COLUMNA EN CONSTRUCCIÓN
Los debates en torno al anticonceptivo oral de emergencia han desprestigiado al Tribunal Constitucional por la forma cómo ha cambiado de posición sin fundamentar su viraje, justamente cuando se encuentra bajo fuego –recuérdese la propuesta lanzada por el presidente del PJ, Javier Villa Stein, para eliminarlo–. Este tema, y el del aborto en circunstancias extremas, vuelve a poner sobre el tapete la cuestión de la relación entre la ciencia y la fe.
Más allá del aborto y el AOE, la iglesia se opone a toda forma de control de la natalidad. Según su opinión (fundada en la “ley natural”, añadiría el cardenal Cipriani), cualquier forma de prevenir los embarazos que no sea el “método del ritmo” (la iglesia ya no habla mucho sobre él, supongo que por los reclamos de millones de fieles que realmente creyeron que se trataba de un método anticonceptivo) está contra la voluntad de Dios.
Imagino que el texto bíblico que será traído a colación es aquel del Génesis en que Dios dispone que los hombres y mujeres se multipliquen y pueblen la Tierra. Pero sería bueno recordar que el mandato de “creced y multiplicaos” fue dado a Noé cuando toda la humanidad equivalía a él y su familia. Desde entonces algunas cosas han cambiado. Según estudios de demografía histórica, durante toda la historia de la humanidad han vivido aproximadamente 60 mil millones de seres humanos. De ese total, la población actual, de la que formamos parte, asciende, según los últimos datos, a unos 6,800 millones. Constituimos pues el 11.3% del total de los seres humanos que han poblado la Tierra en toda la historia, y la continuación del crecimiento de la población humana a este ritmo haría sencillamente imposible la continuidad de la vida en el planeta.

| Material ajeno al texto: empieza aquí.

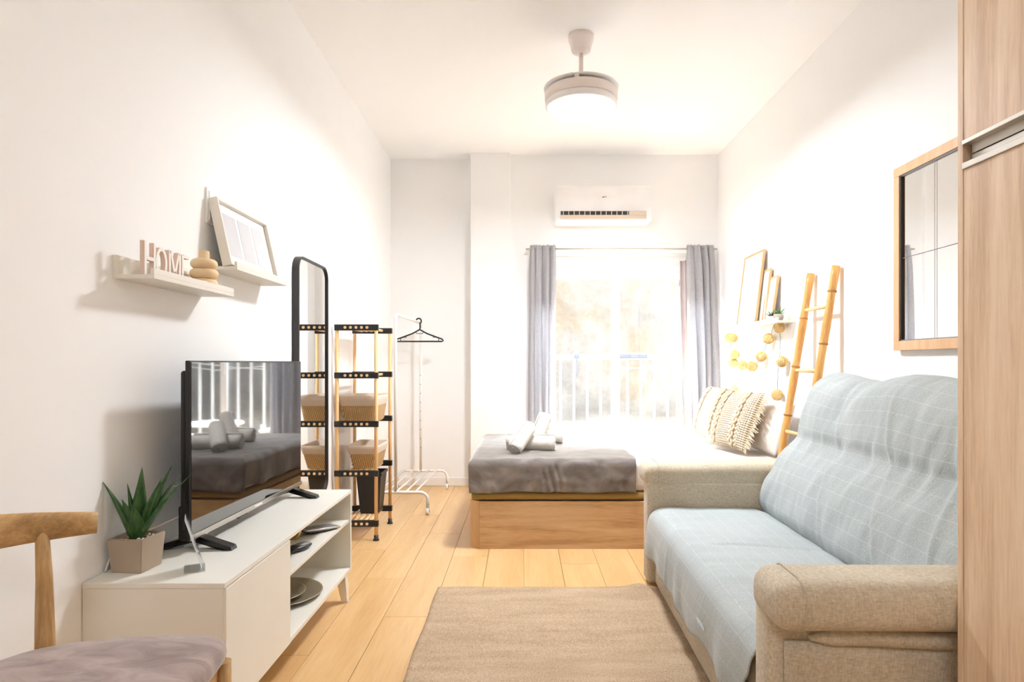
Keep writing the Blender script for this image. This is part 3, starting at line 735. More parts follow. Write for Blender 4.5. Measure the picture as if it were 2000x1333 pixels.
# ================================================================== LEFT WALL LEDGES
def ledge(y0, y1, zb, side, label, back_h=.066):
    d = .115; s = 1 if side < 0 else -1; xw = XL if side < 0 else XR
    x0, x1 = sorted((xw, xw+s*d))
    t = thing('picture_ledge', ((x0+x1)/2, (y0+y1)/2, zb), label, 'shelf')
    part_box('shelf_board', (x0, y0, zb), (x1, y1, zb+.012), 'ledge', t, .001)
    a, b = sorted((xw, xw+s*.012)); part_box('back_board', (a, y0, zb+.012), (b, y1, zb+back_h), 'ledge', t, .001)
    a, b = sorted((xw+s*(d-.010), xw+s*d)); part_box('front_lip', (a, y0, zb+.012), (b, y1, zb+.029), 'ledge', t, .001)
    return t
ledge(1.742, 2.225, 1.284, -1, 'white picture ledge holding the HOME letters on the left wall')
ledge(2.25, 2.735, 1.384, -1, 'white picture ledge holding the three-photo frame on the left wall')
L1 = 1.296; L2 = 1.396
# HOME letters
hm = thing('home_letters', (-1.07, 1.88, L1), 'white cut-out letters spelling HOME standing on the near ledge', 'sign')
hx = -1.060; dpt = .014; hh = .098; st = .0105
def lett(nm, bm):
    o = obj(nm, bm, 'letter', hm); o.data.materials.append(M['letter_edge'])
    for p in o.data.polygons:
        if abs(p.normal.x) < .5: p.material_index = 1
def lbox(bm, y0, y1, z0, z1): box(bm, (hx-dpt/2, y0, L1+z0), (hx+dpt/2, y1, L1+z1), .0006, 1)
def slant(bm, ya, za, yb, zb, w=st):
    # slanting stroke in the YZ plane
    p = [(ya-w/2, za), (ya+w/2, za), (yb+w/2, zb), (yb-w/2, zb)]
    a = [bm.verts.new((hx-dpt/2, y, L1+z)) for y, z in p]; b = [bm.verts.new((hx+dpt/2, y, L1+z)) for y, z in p]
    for i in range(4): bm.faces.new((a[i], a[(i+1) % 4], b[(i+1) % 4], b[i]))
    bm.faces.new(a); bm.faces.new(b); bmesh.ops.recalc_face_normals(bm, faces=bm.faces)
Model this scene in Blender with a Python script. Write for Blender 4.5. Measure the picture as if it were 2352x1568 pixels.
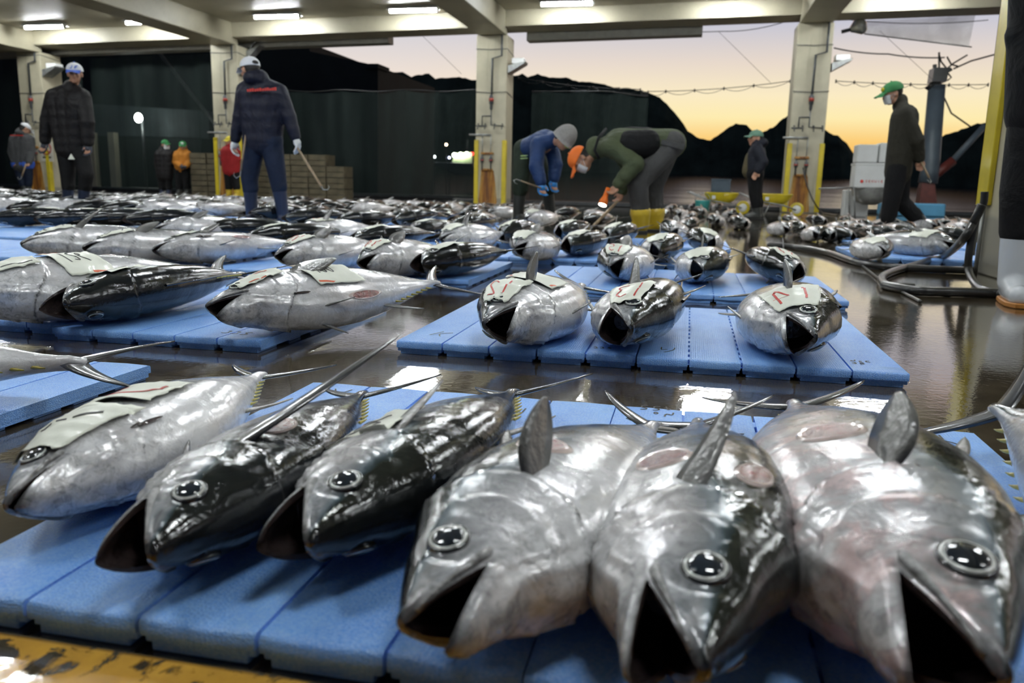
import bpy, math, random
import numpy as np
from mathutils import Vector, Matrix, Euler
random.seed(7); rng = np.random.RandomState(11)
for o in list(bpy.data.objects): bpy.data.objects.remove(o)
scn = bpy.context.scene
COL = scn.collection
R = math.radians
# ---------------------------------------------------------------- camera
FPX, PITCH, ROLL, CH, YAW = 1873., R(10.97), .0213, .451, R(12)
_cy, _sy = math.cos(YAW), math.sin(YAW)
_c, _s = math.cos(ROLL), math.sin(ROLL)
_M = Matrix(((_cy, -_sy, 0), (_sy, _cy, 0), (0, 0, 1)))
_up0 = Vector((0, math.sin(PITCH), math.cos(PITCH)))
FW = _M @ Vector((0, math.cos(PITCH), -math.sin(PITCH)))
RT = _M @ (Vector((1, 0, 0))*_c + _up0*_s)
UP = _M @ (Vector((1, 0, 0))*-_s + _up0*_c)
cam_d = bpy.data.cameras.new('camera'); cam = bpy.data.objects.new('camera', cam_d); COL.objects.link(cam)
cam.matrix_world = Matrix(((RT.x, UP.x, -FW.x, 0), (RT.y, UP.y, -FW.y, 0), (RT.z, UP.z, -FW.z, CH), (0, 0, 0, 1)))
cam_d.sensor_width = 36; cam_d.lens = 36*FPX/2352; cam_d.clip_end = 2000; cam_d.clip_start = .02
cam_d.dof.use_dof = True; cam_d.dof.focus_distance = 1.75; cam_d.dof.aperture_fstop = 5.6
scn.camera = cam
def ray(px, py): return FW + RT*((px-1176)/FPX) - UP*((py-784)/FPX)
def PZ(px, py, z=0.):                       # image point -> point of the level z
    d = ray(px, py); t = (z-CH)/d.z; return Vector((d.x*t, d.y*t, z))
def PY(px, py, Y):                          # image point -> point of the upright plane y=Y
    d = ray(px, py); t = Y/d.y; return Vector((d.x*t, Y, CH+d.z*t))
# ---------------------------------------------------------------- exposure, sky
scn.view_settings.view_transform = 'Standard'; scn.view_settings.look = 'None'
scn.view_settings.gamma = 1; scn.view_settings.use_curve_mapping = False
scn.view_settings.exposure = 0.0
world = bpy.data.worlds.new('dawn_sky'); scn.world = world; world.use_nodes = True
wn, wl = world.node_tree.nodes, world.node_tree.links
wn.clear()
def sl(c):
    return tuple(((v/255/12.92) if v/255 <= .04045 else ((v/255+.055)/1.055)**2.4) for v in c)
# the horizon of the sea lies 2 degrees above the vanishing line of the sloping quay floor
TILT = R(2.0)
UPW = Vector((FW.x, FW.y, 0)).normalized()*(-math.sin(TILT)) + Vector((0, 0, math.cos(TILT)))
geo = wn.new('ShaderNodeTexCoord')
dot = wn.new('ShaderNodeVectorMath'); dot.operation = 'DOT_PRODUCT'; dot.inputs[1].default_value = UPW
wl.new(geo.outputs['Generated'], dot.inputs[0])
def ramp(nt, stops, interp='LINEAR'):
    r = nt.new('ShaderNodeValToRGB'); r.color_ramp.interpolation = interp
    el = r.color_ramp.elements
    while len(el) > 1: el.remove(el[-1])
    el[0].position = stops[0][0]; el[0].color = (*stops[0][1], 1)
    for p, c in stops[1:]:
        e = el.new(p); e.color = (*c, 1)
    return r
mp = wn.new('ShaderNodeMapRange'); mp.inputs[1].default_value = -.02; mp.inputs[2].default_value = .5
wl.new(dot.outputs['Value'], mp.inputs[0])
def e2(deg): return (math.sin(R(deg))+.02)/.52
rw = ramp(wn, [(0, sl((150, 110, 95))), (e2(-.1), sl((205, 140, 80))), (e2(.2), sl((250, 186, 84))), (e2(1.2), sl((252, 205, 120))), (e2(2.6), sl((254, 236, 176))), (e2(4), sl((251, 235, 196))),
               (e2(6), sl((232, 217, 203))), (e2(8.5), sl((196, 197, 212))), (e2(12), sl((228, 184, 146))), (e2(20), sl((208, 156, 108))), (1, sl((44, 52, 72)))])
rc = ramp(wn, [(0, sl((90, 85, 90))), (e2(0), sl((250, 225, 180))), (e2(3), sl((252, 234, 205))), (e2(5), sl((238, 224, 212))), (e2(8.5), sl((205, 206, 218))),
               (e2(12), sl((206, 184, 168))), (e2(20), sl((168, 142, 122))), (1, sl((38, 46, 66)))])
wl.new(mp.outputs[0], rw.inputs[0]); wl.new(mp.outputs[0], rc.inputs[0])
sun_dir = ray(1950, 372).normalized()
dot2 = wn.new('ShaderNodeVectorMath'); dot2.operation = 'DOT_PRODUCT'; dot2.inputs[1].default_value = sun_dir
wl.new(geo.outputs['Generated'], dot2.inputs[0])
mp2 = wn.new('ShaderNodeMapRange'); mp2.inputs[1].default_value = math.cos(R(30)); mp2.inputs[2].default_value = math.cos(R(9)); wl.new(dot2.outputs['Value'], mp2.inputs[0])
mx = wn.new('ShaderNodeMix'); mx.data_type = 'RGBA'
wl.new(mp2.outputs[0], mx.inputs[0]); wl.new(rc.outputs[0], mx.inputs[6]); wl.new(rw.outputs[0], mx.inputs[7])
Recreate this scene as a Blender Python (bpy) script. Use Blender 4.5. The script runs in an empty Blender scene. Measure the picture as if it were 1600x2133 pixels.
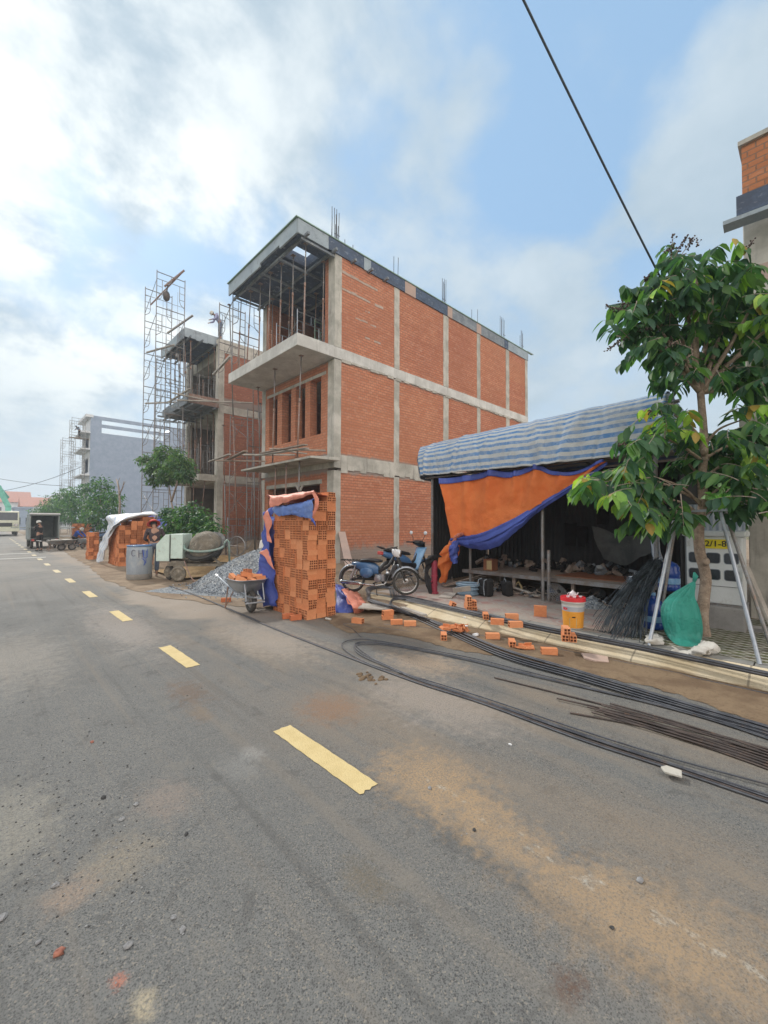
import bpy, math, random
from mathutils import Vector, Matrix, noise as mnoise
R = math.radians
rnd = random.Random(7)
SC = bpy.context.scene
COL = SC.collection

# ------------------------------------------------------------------ camera, sky, sun, exposure
YAW, PITCH, ROLL, FPX, CAMH = R(43.707), R(1.488), R(0.2), 868.0, 1.6
cam_data = bpy.data.cameras.new('camera')
cam = bpy.data.objects.new('camera', cam_data); COL.objects.link(cam)
cam.location = (0, 0, CAMH)
cam.rotation_euler = (Matrix.Rotation(-YAW, 3, 'Z') @ Matrix.Rotation(R(90) + PITCH, 3, 'X') @ Matrix.Rotation(ROLL, 3, 'Z')).to_euler()
cam_data.sensor_fit = 'VERTICAL'; cam_data.sensor_height = 24.0
cam_data.lens = FPX / 2133 * 24.0
cam_data.clip_start = 0.05; cam_data.clip_end = 3000
SC.camera = cam
CM = cam.rotation_euler.to_matrix()
def ray(px, py):                       # direction of a measured sight line, in metres of the survey frame
    return CM @ Vector(((px - 800) / FPX, -(py - 1066.5) / FPX, -1))
def gp(px, py, z=0.0):
    d = ray(px, py); t = (z - CAMH) / d.z
    return Vector((d.x * t, d.y * t, z))
def xp(px, py, X):
    d = ray(px, py); t = X / d.x
    return Vector((X, d.y * t, CAMH + d.z * t))
def yp(px, py, Y):
    d = ray(px, py); t = Y / d.y
    return Vector((d.x * t, Y, CAMH + d.z * t))
def wp(px, py, depth):
    return Vector((0, 0, CAMH)) + ray(px, py) * depth

SUN_DIR = ray(60, 120).normalized()      # where the sun glows through the cloud
SUN_EL = math.asin(SUN_DIR.z); SUN_AZ = math.atan2(SUN_DIR.x, SUN_DIR.y)
sd = bpy.data.lights.new('sun', 'SUN'); sd.energy = 1.7; sd.angle = R(5); sd.color = (1.0, 0.95, 0.87)
sun = bpy.data.objects.new('sun', sd); COL.objects.link(sun)
sun.rotation_euler = SUN_DIR.to_track_quat('Z', 'Y').to_euler()

SC.view_settings.view_transform = 'Standard'; SC.view_settings.look = 'None'
SC.view_settings.exposure = 0.68; SC.view_settings.gamma = 1.0

class NT:
    """small node-tree helper"""
    def __init__(s, tree):
        s.t = tree; s.n = tree.nodes; s.l = tree.links
    def node(s, typ, **kw):
        nd = s.n.new(typ)
        for k, v in kw.items():
            if k in nd.inputs.keys() if isinstance(k, str) else False: pass
            setattr(nd, k, v)
        return nd
    def put(s, sock, v):
        if isinstance(v, bpy.types.NodeSocket): s.l.new(v, sock)
        elif isinstance(v, (tuple, list)) and len(v) == 3 and sock.type == 'RGBA': sock.default_value = (*v, 1)
        else: sock.default_value = v
    def math(s, op, a, b=0.0, c=0.0, clamp=False):
        nd = s.n.new('ShaderNodeMath'); nd.operation = op; nd.use_clamp = clamp
        s.put(nd.inputs[0], a); s.put(nd.inputs[1], b)
        if op in ('MULTIPLY_ADD', 'COMPARE', 'SMOOTH_MIN'): s.put(nd.inputs[2], c)
        return nd.outputs[0]
    def vmath(s, op, a, b=(0, 0, 0)):
        nd = s.n.new('ShaderNodeVectorMath'); nd.operation = op
        s.put(nd.inputs[0], a)
        if op == 'SCALE': s.put(nd.inputs[3], b)
        else: s.put(nd.inputs[1], b)
        return nd.outputs['Value'] if op in ('DOT_PRODUCT', 'LENGTH', 'DISTANCE') else nd.outputs[0]
    def noise(s, vec, scale, detail=4, rough=0.55, dist=0.0):
        nd = s.n.new('ShaderNodeTexNoise'); s.put(nd.inputs['Vector'], vec)
        nd.inputs['Scale'].default_value = scale; nd.inputs['Detail'].default_value = detail
        nd.inputs['Roughness'].default_value = rough; nd.inputs['Distortion'].default_value = dist
        return nd.outputs['Fac']
    def voro(s, vec, scale, feature='F1', out='Distance', rand=1.0):
        nd = s.n.new('ShaderNodeTexVoronoi'); nd.feature = feature; s.put(nd.inputs['Vector'], vec)
        nd.inputs['Scale'].default_value = scale; nd.inputs['Randomness'].default_value = rand
        return nd.outputs[out]
    def ramp(s, f, a, b, lo=0.0, hi=1.0, smooth=True):
        nd = s.n.new('ShaderNodeMapRange'); nd.interpolation_type = 'SMOOTHSTEP' if smooth else 'LINEAR'
        s.put(nd.inputs['Value'], f)
        nd.inputs['From Min'].default_value = a; nd.inputs['From Max'].default_value = b
        nd.inputs['To Min'].default_value = lo; nd.inputs['To Max'].default_value = hi
        return nd.outputs[0]
    def mix(s, f, a, b, mode='MIX'):
        nd = s.n.new('ShaderNodeMix'); nd.data_type = 'RGBA'; nd.blend_type = mode; nd.clamp_factor = True; nd.clamp_result = False
        s.put(nd.inputs[0], f); s.put(nd.inputs[6], a); s.put(nd.inputs[7], b)
        return nd.outputs[2]
    def sep(s, v):
        nd = s.n.new('ShaderNodeSeparateXYZ'); s.put(nd.inputs[0], v); return nd.outputs
    def comb(s, x, y, z):
        nd = s.n.new('ShaderNodeCombineXYZ')
        for i, v in enumerate((x, y, z)): s.put(nd.inputs[i], v)
        return nd.outputs[0]
    def bump(s, h, strength=0.4, dist=0.01):
        nd = s.n.new('ShaderNodeBump'); s.put(nd.inputs['Height'], h)
        nd.inputs['Strength'].default_value = strength; nd.inputs['Distance'].default_value = dist
        return nd.outputs[0]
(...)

Cuando se habla del desastre ecológico que hoy enfrentamos se piensa en la contaminación de la atmósfera y el efecto invernadero, pero suele perderse de vista cómo estos están relacionados con la creciente demanda de recursos alimenticios y energéticos que plantea una población mundial en continuo crecimiento. Nuestra necesidad de más y más recursos depreda la Tierra: ya estamos asistiendo a la desaparición de las selvas del mundo al mismo tiempo que la desertificación avanza, mientras destruimos el hábitat de miles de especies que condenamos a la extinción.
No se trata de discutir si debemos limitar el crecimiento de la población, sino de cuánto tiempo esperará la iglesia para tomar esa decisión inevitable. Aun si esta generación no lo hiciera, las próximas tendrán que hacerlo, pero en un planeta que estará en una situación mucho más grave, por nuestra responsabilidad.
La “ley natural” que suele invocarse contra el control de la natalidad decía también que la Tierra era el centro del Universo; por ponerlo en duda Galileo casi fue quemado vivo. Al Vaticano le tomó 500 años reconocer que en este caso la ciencia tenía razón frente a la fe.
No deja de ser irónico que quienes ahora se erigen como “defensores de la vida” sean precisamente el cardenal Cipriani, quien en Ayacucho puso un letrero que decía que no aceptaba denuncias sobre violaciones de DDHH, y Rafael Rey, quien en 1995 fundamentó en el Congreso la amnistía para los asesinos del Grupo Colina.